L’ultima seduta del Gran Consiglio, svoltasi a urne aperte, ha ben cristallizzato il clima politico attuale, fatto di proclami vuoti di contenuto, di strategie elettorali a breve e medio termine e di nessuna concretezza realizzativa. Il trionfo della «politica dei segnali». E dire che temi veri, all’ordine del giorno, non ne mancavano.
Si è approvata un’iniziativa popolare sui salari minimi, che tutti sanno essere inapplicabile, invece di assumersi la responsabilità politica di proporre un controprogetto davvero realizzabile. L’importante era evidentemente portare a casa il «risultato» ora, prima delle elezioni, poi succeda quel che succeda, troveranno qualcuno a cui dare la colpa se tutto ciò risulterà inapplicabile. E pazienza se alla fine porterà unicamente ulteriore disillusione, frustrazione e rabbia: altri cavalli neri da cavalcare. Come con l’iniziativa del 9 febbraio: chi ha vinto non sa come applicarla, ma critica gli altri di non farlo.

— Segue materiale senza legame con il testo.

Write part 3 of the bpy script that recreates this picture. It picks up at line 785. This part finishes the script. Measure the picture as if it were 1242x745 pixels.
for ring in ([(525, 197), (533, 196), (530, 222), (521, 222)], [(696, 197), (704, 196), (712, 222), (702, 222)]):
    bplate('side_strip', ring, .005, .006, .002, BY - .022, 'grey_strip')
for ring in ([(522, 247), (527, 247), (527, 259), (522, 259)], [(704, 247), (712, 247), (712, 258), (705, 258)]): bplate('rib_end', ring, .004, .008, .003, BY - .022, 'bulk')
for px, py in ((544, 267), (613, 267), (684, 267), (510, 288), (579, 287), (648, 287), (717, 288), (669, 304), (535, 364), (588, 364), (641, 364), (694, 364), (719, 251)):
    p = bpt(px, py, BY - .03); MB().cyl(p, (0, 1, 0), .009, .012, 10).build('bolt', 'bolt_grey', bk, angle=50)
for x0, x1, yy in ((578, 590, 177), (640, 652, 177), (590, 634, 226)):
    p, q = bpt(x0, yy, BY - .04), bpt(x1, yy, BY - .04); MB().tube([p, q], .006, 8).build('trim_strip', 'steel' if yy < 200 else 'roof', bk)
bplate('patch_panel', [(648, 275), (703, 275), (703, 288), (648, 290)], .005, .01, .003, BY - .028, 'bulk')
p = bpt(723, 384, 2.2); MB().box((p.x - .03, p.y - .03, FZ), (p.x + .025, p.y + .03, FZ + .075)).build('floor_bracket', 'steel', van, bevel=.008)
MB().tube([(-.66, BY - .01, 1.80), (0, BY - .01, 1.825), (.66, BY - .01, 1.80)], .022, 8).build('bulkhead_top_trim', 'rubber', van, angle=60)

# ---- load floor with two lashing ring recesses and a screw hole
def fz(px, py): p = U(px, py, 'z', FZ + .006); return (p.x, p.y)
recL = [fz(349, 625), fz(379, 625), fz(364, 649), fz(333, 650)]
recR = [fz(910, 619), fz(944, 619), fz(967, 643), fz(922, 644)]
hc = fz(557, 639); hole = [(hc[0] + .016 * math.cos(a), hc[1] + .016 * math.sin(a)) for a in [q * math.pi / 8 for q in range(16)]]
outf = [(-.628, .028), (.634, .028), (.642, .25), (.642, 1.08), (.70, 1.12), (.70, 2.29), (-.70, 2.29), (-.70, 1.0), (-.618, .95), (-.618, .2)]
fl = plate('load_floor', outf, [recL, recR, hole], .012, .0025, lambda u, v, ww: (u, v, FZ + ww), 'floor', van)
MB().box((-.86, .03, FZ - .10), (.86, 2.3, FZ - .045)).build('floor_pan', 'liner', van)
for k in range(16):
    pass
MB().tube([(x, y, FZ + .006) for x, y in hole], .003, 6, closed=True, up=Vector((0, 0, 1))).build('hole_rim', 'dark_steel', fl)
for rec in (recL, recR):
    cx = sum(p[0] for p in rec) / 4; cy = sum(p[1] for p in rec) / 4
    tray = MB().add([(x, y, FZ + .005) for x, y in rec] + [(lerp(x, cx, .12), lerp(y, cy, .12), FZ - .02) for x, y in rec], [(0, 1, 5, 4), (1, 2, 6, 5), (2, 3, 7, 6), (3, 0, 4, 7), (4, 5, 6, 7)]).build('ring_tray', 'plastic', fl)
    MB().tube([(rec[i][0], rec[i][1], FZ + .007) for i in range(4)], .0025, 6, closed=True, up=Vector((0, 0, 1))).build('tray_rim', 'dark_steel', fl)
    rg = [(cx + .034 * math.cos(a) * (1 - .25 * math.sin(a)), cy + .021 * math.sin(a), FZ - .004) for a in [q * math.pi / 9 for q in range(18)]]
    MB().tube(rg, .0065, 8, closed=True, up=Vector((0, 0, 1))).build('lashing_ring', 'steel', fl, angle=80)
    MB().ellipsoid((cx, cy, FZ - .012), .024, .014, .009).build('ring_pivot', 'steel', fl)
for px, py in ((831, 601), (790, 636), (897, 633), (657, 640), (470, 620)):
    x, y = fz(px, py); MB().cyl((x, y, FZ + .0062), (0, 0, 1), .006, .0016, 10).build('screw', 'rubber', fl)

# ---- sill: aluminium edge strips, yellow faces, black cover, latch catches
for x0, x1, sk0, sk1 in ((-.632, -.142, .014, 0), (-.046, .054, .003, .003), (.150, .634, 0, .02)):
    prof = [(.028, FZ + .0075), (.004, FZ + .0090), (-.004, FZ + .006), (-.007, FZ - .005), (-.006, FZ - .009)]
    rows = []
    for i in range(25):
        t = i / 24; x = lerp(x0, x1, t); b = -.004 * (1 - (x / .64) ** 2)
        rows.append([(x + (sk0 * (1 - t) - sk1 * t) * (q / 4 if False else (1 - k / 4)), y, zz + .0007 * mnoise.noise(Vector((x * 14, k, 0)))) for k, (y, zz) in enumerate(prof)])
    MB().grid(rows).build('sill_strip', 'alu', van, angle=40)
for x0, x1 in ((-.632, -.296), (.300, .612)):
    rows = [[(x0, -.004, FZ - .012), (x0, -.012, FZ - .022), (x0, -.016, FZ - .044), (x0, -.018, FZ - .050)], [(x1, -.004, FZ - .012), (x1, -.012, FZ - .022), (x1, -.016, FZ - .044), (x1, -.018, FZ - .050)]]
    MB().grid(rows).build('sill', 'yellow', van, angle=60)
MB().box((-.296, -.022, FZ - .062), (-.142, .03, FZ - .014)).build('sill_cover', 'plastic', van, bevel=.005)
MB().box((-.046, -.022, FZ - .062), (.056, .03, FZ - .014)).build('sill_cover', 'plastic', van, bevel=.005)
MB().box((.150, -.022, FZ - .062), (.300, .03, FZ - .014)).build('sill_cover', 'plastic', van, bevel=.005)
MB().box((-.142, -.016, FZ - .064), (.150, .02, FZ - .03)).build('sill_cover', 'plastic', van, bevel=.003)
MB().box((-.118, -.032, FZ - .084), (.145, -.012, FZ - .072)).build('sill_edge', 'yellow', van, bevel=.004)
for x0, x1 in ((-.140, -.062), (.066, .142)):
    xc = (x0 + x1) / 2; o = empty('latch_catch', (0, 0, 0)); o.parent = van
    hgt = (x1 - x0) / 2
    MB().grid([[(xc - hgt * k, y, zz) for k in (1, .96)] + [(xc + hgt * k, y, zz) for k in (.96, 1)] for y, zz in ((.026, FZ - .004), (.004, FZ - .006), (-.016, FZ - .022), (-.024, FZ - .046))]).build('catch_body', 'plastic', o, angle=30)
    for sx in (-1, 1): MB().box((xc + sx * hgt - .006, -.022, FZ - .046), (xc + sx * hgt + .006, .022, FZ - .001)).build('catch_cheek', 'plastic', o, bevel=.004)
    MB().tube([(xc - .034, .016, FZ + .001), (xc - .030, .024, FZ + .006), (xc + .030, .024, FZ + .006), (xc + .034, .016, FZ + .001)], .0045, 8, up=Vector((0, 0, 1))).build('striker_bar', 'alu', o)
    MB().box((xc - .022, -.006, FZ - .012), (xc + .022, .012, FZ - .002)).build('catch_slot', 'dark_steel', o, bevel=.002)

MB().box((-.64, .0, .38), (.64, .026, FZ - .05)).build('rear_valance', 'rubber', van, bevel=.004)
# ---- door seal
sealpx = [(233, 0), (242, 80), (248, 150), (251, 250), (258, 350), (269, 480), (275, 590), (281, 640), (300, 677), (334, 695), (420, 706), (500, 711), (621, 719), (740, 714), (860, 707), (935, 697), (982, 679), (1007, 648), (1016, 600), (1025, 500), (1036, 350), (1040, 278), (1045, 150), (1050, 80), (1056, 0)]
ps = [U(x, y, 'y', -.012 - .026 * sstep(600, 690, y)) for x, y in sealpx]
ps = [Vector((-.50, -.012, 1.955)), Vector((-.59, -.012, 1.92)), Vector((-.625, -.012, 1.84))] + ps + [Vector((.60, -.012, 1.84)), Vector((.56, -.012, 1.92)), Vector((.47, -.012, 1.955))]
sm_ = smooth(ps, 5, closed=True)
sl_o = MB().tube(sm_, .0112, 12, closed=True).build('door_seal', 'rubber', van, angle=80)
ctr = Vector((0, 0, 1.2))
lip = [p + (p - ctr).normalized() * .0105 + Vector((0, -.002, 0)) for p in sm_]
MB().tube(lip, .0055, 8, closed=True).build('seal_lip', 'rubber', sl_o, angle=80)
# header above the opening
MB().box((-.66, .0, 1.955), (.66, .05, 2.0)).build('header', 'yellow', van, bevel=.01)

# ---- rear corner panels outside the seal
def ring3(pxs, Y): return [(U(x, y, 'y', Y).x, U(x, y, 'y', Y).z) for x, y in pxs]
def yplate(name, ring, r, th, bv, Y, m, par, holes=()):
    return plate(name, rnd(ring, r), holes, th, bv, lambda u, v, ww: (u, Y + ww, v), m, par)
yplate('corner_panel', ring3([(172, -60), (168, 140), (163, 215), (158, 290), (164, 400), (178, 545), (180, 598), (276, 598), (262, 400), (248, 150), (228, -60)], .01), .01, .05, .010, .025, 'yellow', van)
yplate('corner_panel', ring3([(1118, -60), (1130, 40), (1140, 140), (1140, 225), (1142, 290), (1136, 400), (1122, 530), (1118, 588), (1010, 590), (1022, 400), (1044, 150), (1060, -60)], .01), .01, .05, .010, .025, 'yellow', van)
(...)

Non si è invece nemmeno discusso della revisione della Legge sull’AET per definire meglio il controllo dell’ente pubblico sull’ente parastatale. A chi importa di metterci le mani? Meglio aspettare il prossimo scandalo, per poter di nuovo gridare a squarciagola contro lo Stato e la politica, e soprattutto meglio non scontentare qualche centro di potere (o perdere voti magari già segnalati). Spiace, a noi, che anche la sinistra si sia prestata ad un simile gioco al massacro del buon senso. Siamo sicuri di voler proprio tutto ciò? Per quali calcoli elettorali?
Di giochi simili, non siamo ingenui, se ne sono però visti molti anche in passato. Di nuovo c’è l’arrendevolezza. Anche degli irrudicibili, degli impensabili. Quanto accaduto deve far aprire gli occhi. L’antipolitica è ovunque. Non è sufficiente smarcarsi. Noi siamo convinti sia necessario, anzi urgente, un nuovo progetto politico. Un progetto politico non solo di apertura (fisica e mentale), ma anche di coraggio, di trasparenza con i cittadini, di sincerità e di onestà intelletuale. Basta logiche elettoralistiche, partitiche o personali. Un progetto politico al di là degli steccati partitici, che raggruppi tutte quelle persone che non vogliono solo parole, ma fatti; che convogli tutti coloro che non si fermano alla bile e alle antipatie del passato, ma condensano il virtuosismo di chi vuole costruire, di chi vuole realizzare, senza sinistri calcoli politici di bassa lega.
La riforma della legge sull’AET sarebbe stata un’opportunità perfetta, non per lanciare un segnale, ma per cambiare le cose in meglio. I propositi per un salario minimo decente anche. Eppure nessuno dice che né per il primo caso né per il secondo qualcosa di concreto è stato deciso. Nulla, un nulla disarmante.